Sur Marylebone Road, le dôme vert du Planétarium et la longue devanture grise de Madame Tussaud’s n’avaient pas résisté longtemps aux assauts des engins de démolition. À leur place, surgie de terre en peu de mois, s’élevait désormais la façade excentrique et les arêtes de verre futuristes de Station Europa. En faisant ses gros titres à peu de frais, toute la grande presse avait énuméré durant des semaines les détails techniques de la nouvelle attraction de London. La simulation sur huit étages (la plupart enfoncés dans les profondeurs du sous-sol londonien) d’une station orbitale et de plusieurs bases spatiales pouvant être installées dans la région de Jupiter… Érigée grâce à l’argent d’un excentrique milliardaire indien… Dédiée à l’idée selon laquelle l’exploration spatiale devait dépasser le stade des simples sondes automatiques, prendre des passagers humains et gagner les ceintures de Jupiter… Orientée par la conviction qu’il fallait en convaincre le grand public de la manière la plus attrayante possible… Dessinée par la fine fleur de l’architecture impériale britannique d’avant-garde (Buckminster Fuller, Richard Rogers, Norman Foster et quelques autres)… Plébiscitée par la communauté scientifique… Placée sous la haute bienveillance de la famille impériale…
On avait longtemps cherché l’emplacement idéal de ce monument, depuis Saint-Pétersbourg jusqu’à Moscou en passant par Berlin, avant d’opter pour le rachat de la vieille société Tussaud’s, en complète déconfiture. Si Station Europa rencontrait le succès escompté, d’autres stations ouvriraient dans les autres capitales de l’Empire. « L’espace pour tous », clamait la publicité.
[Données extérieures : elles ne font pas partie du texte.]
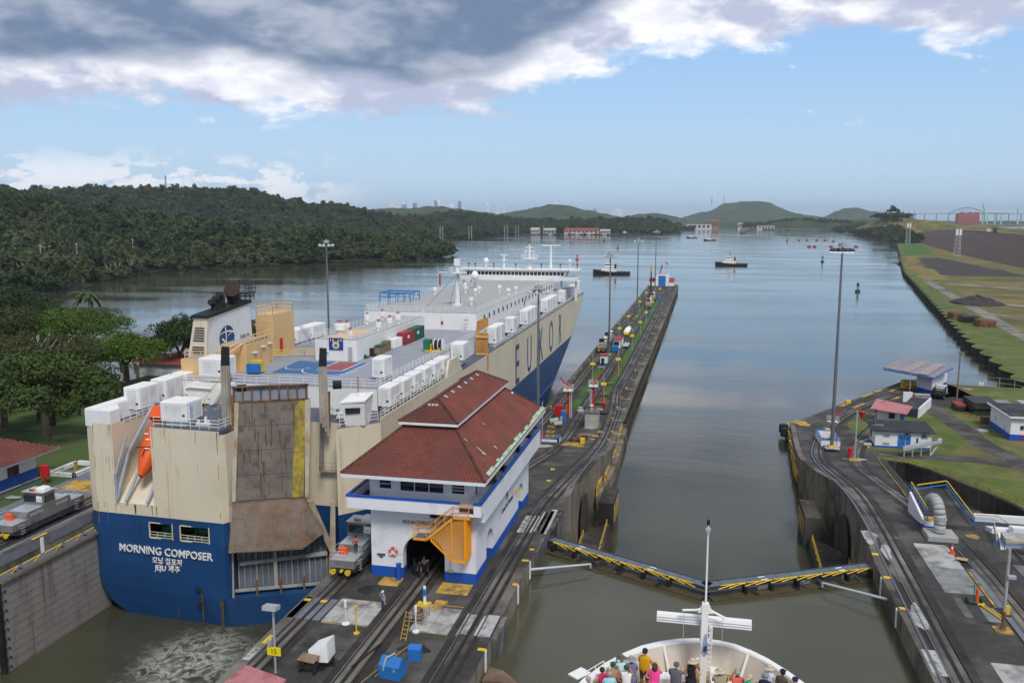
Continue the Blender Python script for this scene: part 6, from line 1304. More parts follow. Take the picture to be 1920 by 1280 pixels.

Il s’agissait d’un projet d’ampleur étonnante, une manière d’apporter l’espace lointain en plein cœur de London. Une attraction touristique d’un nouveau genre, qui amorçait sa première année d’exploitation de manière magistrale – jusqu’à ce que des planètes commencent à disparaître des simulations !

En résumé, ces Mémoires d’un détective à vapeur proposent un univers uchronique à découvrir et des personnages (fictifs, humains ou non) hauts-en-couleur à suivre. Un second tome est prévu.

Lecture #2 Challenge S4F3 saison 4

Cet article a 9 commentaires

  1. Baroona

    Ça a l’air foisonnant !
    Il y a combien de nouvelles ?

    1. Lhisbei

      6 au total (dont 2 contiennent des fragments) :
      L’usurier de Billingsgate (Londres)
      L’affaire de la pension astronomique (Greenwich)
      L’affaire des crimes météorologiques (Londres)
      Le cas du persécuté de Gironde (Bordeaux)
      La disparue du canal (Londres)
      L’affaire des modifiés (Amsterdam)

  2. Zina

    Je l’ai dans ma PAL, j’espère que ça va me plaire !
    Je n’avais pas noté qu’il s’agissait de nouvelles, mais c’est un format que j’apprécie généralement 🙂

  3. Célindanaé

    Je suis en plein dedans en ce moment. J’avoue être plus intéressée par l’aspect uchronie et description du monde que par les enquêtes en elle-même que je trouve un peu trop rapide par moments.

    1. Lhisbei

      Oui, la sagacité de Bodichiev agace parfois 😉 (j’ai une préférence pour L’affaire des crimes météorologiques, même si on devine vite le coupable).

      1. Célindanaé

        Je pense que une ou 2 enquêtes auraient aussi atténué ce fait. C’est un peu dommage car l’univers est très bien.